Would you extract the whole listing below and retype it exactly?

* **SUPPLIED INFORMATION**:
————
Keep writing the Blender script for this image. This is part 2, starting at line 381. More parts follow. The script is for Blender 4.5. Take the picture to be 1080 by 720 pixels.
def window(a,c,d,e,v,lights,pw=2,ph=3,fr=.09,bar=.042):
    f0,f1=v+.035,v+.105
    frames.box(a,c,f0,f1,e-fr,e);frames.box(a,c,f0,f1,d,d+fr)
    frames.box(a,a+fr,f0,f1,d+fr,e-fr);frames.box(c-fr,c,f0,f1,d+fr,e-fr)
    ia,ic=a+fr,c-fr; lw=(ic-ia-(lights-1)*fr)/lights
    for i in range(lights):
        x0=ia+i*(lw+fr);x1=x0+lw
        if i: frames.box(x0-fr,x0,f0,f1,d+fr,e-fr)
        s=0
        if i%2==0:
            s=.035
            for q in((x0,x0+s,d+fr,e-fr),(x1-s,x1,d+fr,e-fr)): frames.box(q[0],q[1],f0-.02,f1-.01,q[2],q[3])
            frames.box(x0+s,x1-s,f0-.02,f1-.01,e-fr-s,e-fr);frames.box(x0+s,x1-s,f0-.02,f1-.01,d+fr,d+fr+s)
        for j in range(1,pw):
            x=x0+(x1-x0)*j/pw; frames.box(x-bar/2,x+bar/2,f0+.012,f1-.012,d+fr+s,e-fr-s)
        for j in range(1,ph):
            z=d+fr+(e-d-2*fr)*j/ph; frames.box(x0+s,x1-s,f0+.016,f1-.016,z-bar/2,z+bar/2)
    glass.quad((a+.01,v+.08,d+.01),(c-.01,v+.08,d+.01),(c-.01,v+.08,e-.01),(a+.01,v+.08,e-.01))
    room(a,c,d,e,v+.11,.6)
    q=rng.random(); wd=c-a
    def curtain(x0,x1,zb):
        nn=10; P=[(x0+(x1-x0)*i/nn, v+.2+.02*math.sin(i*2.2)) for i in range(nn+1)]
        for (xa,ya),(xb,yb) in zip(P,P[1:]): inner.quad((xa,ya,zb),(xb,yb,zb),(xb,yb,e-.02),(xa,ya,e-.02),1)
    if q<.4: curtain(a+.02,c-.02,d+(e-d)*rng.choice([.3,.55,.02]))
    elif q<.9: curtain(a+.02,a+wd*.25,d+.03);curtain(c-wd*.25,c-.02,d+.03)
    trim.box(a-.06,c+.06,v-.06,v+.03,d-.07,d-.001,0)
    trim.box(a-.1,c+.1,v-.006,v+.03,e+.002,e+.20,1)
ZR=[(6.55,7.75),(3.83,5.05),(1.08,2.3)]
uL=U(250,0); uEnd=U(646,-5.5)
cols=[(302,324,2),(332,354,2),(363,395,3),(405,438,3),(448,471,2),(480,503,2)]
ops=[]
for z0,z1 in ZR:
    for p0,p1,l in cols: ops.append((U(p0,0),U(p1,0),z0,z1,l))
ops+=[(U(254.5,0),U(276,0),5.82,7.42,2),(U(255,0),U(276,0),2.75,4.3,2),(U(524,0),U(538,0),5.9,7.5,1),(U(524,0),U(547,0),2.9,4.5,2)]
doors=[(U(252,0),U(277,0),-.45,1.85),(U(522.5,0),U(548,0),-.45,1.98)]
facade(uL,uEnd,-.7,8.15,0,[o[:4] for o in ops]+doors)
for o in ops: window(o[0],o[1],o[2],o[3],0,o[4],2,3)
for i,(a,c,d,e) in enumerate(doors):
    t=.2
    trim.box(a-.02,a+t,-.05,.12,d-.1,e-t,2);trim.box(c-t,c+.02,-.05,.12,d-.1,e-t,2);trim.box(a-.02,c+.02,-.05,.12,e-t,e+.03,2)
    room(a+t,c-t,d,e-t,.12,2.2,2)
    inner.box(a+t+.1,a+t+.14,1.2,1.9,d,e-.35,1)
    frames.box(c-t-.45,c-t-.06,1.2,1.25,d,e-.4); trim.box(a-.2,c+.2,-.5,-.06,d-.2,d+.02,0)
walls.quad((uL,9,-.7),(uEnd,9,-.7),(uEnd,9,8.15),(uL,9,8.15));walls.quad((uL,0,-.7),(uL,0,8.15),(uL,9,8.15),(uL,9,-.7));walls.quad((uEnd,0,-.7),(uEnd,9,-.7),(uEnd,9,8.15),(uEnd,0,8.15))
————
* **TASK SOLUTION**:
Keep writing the Blender script for this image. This is part 2, starting at line 381. More parts follow. The script is for Blender 4.5. Take the picture to be 1080 by 720 pixels.
def window(a,c,d,e,v,lights,pw=2,ph=3,fr=.09,bar=.042):
    f0,f1=v+.035,v+.105
    frames.box(a,c,f0,f1,e-fr,e);frames.box(a,c,f0,f1,d,d+fr)
    frames.box(a,a+fr,f0,f1,d+fr,e-fr);frames.box(c-fr,c,f0,f1,d+fr,e-fr)
    ia,ic=a+fr,c-fr; lw=(ic-ia-(lights-1)*fr)/lights
    for i in range(lights):
        x0=ia+i*(lw+fr);x1=x0+lw
        if i: frames.box(x0-fr,x0,f0,f1,d+fr,e-fr)
        s=0
        if i%2==0:
            s=.035
            for q in((x0,x0+s,d+fr,e-fr),(x1-s,x1,d+fr,e-fr)): frames.box(q[0],q[1],f0-.02,f1-.01,q[2],q[3])
            frames.box(x0+s,x1-s,f0-.02,f1-.01,e-fr-s,e-fr);frames.box(x0+s,x1-s,f0-.02,f1-.01,d+fr,d+fr+s)
        for j in range(1,pw):
            x=x0+(x1-x0)*j/pw; frames.box(x-bar/2,x+bar/2,f0+.012,f1-.012,d+fr+s,e-fr-s)
        for j in range(1,ph):
            z=d+fr+(e-d-2*fr)*j/ph; frames.box(x0+s,x1-s,f0+.016,f1-.016,z-bar/2,z+bar/2)
    glass.quad((a+.01,v+.08,d+.01),(c-.01,v+.08,d+.01),(c-.01,v+.08,e-.01),(a+.01,v+.08,e-.01))
    room(a,c,d,e,v+.11,.6)
    q=rng.random(); wd=c-a
    def curtain(x0,x1,zb):
        nn=10; P=[(x0+(x1-x0)*i/nn, v+.2+.02*math.sin(i*2.2)) for i in range(nn+1)]
        for (xa,ya),(xb,yb) in zip(P,P[1:]): inner.quad((xa,ya,zb),(xb,yb,zb),(xb,yb,e-.02),(xa,ya,e-.02),1)
    if q<.4: curtain(a+.02,c-.02,d+(e-d)*rng.choice([.3,.55,.02]))
    elif q<.9: curtain(a+.02,a+wd*.25,d+.03);curtain(c-wd*.25,c-.02,d+.03)
    trim.box(a-.06,c+.06,v-.06,v+.03,d-.07,d-.001,0)
    trim.box(a-.1,c+.1,v-.006,v+.03,e+.002,e+.20,1)
ZR=[(6.55,7.75),(3.83,5.05),(1.08,2.3)]
uL=U(250,0); uEnd=U(646,-5.5)
cols=[(302,324,2),(332,354,2),(363,395,3),(405,438,3),(448,471,2),(480,503,2)]
ops=[]
for z0,z1 in ZR:
    for p0,p1,l in cols: ops.append((U(p0,0),U(p1,0),z0,z1,l))
ops+=[(U(254.5,0),U(276,0),5.82,7.42,2),(U(255,0),U(276,0),2.75,4.3,2),(U(524,0),U(538,0),5.9,7.5,1),(U(524,0),U(547,0),2.9,4.5,2)]
doors=[(U(252,0),U(277,0),-.45,1.85),(U(522.5,0),U(548,0),-.45,1.98)]
facade(uL,uEnd,-.7,8.15,0,[o[:4] for o in ops]+doors)
for o in ops: window(o[0],o[1],o[2],o[3],0,o[4],2,3)
for i,(a,c,d,e) in enumerate(doors):
    t=.2
    trim.box(a-.02,a+t,-.05,.12,d-.1,e-t,2);trim.box(c-t,c+.02,-.05,.12,d-.1,e-t,2);trim.box(a-.02,c+.02,-.05,.12,e-t,e+.03,2)
    room(a+t,c-t,d,e-t,.12,2.2,2)
    inner.box(a+t+.1,a+t+.14,1.2,1.9,d,e-.35,1)
    frames.box(c-t-.45,c-t-.06,1.2,1.25,d,e-.4); trim.box(a-.2,c+.2,-.5,-.06,d-.2,d+.02,0)
walls.quad((uL,9,-.7),(uEnd,9,-.7),(uEnd,9,8.15),(uL,9,8.15));walls.quad((uL,0,-.7),(uL,0,8.15),(uL,9,8.15),(uL,9,-.7));walls.quad((uEnd,0,-.7),(uEnd,9,-.7),(uEnd,9,8.15),(uEnd,0,8.15))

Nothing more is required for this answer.